= GIVEN TASK =
Wherever "from" appears in a line, list that line.

= DATA BLOCK =
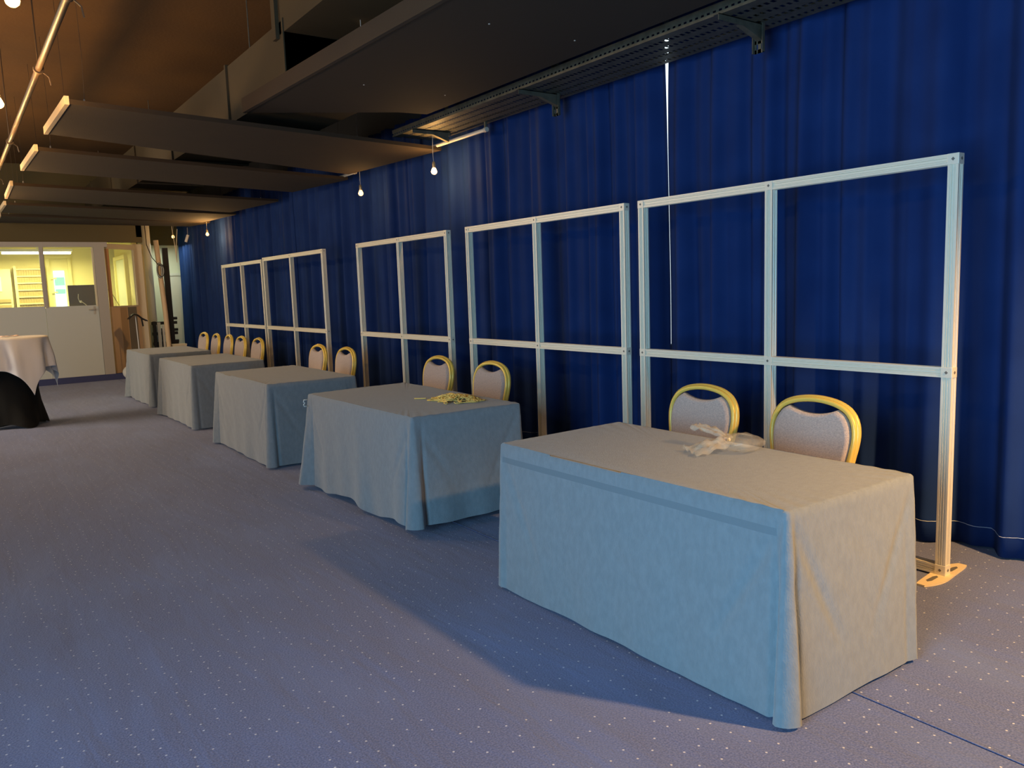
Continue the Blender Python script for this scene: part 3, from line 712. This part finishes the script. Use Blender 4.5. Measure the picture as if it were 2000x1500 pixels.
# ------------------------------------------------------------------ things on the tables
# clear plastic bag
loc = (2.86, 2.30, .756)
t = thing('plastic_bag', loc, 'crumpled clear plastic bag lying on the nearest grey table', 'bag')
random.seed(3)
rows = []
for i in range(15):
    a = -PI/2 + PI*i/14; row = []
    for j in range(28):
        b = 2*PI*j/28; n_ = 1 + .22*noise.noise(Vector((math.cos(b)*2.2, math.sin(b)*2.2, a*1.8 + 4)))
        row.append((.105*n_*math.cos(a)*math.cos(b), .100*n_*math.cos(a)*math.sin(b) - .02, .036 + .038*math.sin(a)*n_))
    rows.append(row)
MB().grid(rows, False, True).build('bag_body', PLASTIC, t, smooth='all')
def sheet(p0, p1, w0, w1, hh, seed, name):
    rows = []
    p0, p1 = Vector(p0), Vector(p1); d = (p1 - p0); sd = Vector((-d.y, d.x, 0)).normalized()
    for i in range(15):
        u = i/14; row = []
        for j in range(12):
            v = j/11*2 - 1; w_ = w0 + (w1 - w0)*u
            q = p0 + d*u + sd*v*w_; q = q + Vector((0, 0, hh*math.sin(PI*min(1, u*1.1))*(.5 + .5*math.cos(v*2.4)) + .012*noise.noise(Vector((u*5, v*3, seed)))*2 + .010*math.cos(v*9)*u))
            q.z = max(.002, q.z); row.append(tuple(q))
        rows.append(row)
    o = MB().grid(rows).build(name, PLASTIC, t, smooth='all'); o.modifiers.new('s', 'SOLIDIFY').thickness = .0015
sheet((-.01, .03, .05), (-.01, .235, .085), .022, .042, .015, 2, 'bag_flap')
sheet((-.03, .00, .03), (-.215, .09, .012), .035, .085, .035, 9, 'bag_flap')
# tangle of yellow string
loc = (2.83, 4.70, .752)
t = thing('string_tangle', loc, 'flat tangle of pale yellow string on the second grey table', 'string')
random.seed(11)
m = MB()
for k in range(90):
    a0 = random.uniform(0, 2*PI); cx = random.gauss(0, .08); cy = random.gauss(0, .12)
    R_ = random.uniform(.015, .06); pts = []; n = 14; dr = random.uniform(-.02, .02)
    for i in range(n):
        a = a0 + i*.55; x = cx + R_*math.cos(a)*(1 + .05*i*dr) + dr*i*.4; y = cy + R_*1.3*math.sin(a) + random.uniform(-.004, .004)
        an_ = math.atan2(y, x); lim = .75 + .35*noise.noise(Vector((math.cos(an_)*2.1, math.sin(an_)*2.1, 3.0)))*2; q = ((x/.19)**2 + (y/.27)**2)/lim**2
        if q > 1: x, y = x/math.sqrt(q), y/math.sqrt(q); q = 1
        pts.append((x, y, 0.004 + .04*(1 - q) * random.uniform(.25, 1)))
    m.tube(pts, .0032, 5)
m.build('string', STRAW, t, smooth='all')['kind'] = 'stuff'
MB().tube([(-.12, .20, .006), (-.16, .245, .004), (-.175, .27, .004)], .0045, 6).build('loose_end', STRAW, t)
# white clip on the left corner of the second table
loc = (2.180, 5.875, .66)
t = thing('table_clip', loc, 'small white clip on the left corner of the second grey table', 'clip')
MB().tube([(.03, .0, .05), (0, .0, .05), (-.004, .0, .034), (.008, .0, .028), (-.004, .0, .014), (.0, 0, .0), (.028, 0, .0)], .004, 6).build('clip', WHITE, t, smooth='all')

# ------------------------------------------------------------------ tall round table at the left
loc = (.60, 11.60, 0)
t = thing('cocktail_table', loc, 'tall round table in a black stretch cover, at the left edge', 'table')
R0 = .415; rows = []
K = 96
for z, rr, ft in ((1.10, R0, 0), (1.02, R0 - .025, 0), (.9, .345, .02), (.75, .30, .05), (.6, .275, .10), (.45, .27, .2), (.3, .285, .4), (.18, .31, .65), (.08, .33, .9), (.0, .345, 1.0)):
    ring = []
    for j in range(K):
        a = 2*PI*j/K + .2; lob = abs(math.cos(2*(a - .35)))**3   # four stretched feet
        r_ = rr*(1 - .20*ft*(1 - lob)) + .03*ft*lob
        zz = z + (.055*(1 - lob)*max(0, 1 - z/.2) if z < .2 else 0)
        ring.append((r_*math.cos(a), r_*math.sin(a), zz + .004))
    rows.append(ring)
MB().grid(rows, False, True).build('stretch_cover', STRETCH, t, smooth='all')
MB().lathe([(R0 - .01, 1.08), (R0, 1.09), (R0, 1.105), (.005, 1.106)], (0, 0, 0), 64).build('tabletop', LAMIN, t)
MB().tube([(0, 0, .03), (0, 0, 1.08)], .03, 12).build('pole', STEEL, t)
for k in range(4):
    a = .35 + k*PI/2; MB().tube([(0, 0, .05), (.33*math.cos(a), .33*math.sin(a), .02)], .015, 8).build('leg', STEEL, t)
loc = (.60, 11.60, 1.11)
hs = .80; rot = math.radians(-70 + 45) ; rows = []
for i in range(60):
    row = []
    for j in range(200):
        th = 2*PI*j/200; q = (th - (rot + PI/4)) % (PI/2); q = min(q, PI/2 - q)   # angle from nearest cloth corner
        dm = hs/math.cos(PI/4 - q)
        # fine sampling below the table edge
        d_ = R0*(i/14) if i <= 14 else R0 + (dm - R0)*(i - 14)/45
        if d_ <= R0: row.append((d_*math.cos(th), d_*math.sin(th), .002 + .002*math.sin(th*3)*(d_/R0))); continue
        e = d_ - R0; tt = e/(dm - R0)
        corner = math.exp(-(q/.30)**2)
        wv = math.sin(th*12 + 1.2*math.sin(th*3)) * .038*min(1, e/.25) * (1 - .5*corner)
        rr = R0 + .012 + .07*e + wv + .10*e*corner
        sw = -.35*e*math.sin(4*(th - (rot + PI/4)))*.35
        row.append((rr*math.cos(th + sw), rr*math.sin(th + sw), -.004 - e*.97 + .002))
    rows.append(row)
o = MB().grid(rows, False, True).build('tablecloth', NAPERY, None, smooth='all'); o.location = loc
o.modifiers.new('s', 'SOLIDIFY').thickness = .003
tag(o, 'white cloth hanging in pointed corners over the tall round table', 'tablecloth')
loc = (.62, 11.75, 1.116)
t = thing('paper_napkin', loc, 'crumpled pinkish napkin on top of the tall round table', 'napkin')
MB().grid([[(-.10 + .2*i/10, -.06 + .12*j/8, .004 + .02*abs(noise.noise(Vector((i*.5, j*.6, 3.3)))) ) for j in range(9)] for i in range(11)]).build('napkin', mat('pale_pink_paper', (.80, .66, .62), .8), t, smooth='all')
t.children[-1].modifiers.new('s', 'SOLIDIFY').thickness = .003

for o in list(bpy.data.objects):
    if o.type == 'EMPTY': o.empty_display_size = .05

= OUTPUT FOR THIS EXERCISE =
Continue the Blender Python script for this scene: part 3, from line 712. This part finishes the script. Use Blender 4.5. Measure the picture as if it were 2000x1500 pixels.
        th = 2*PI*j/200; q = (th - (rot + PI/4)) % (PI/2); q = min(q, PI/2 - q)   # angle from nearest cloth corner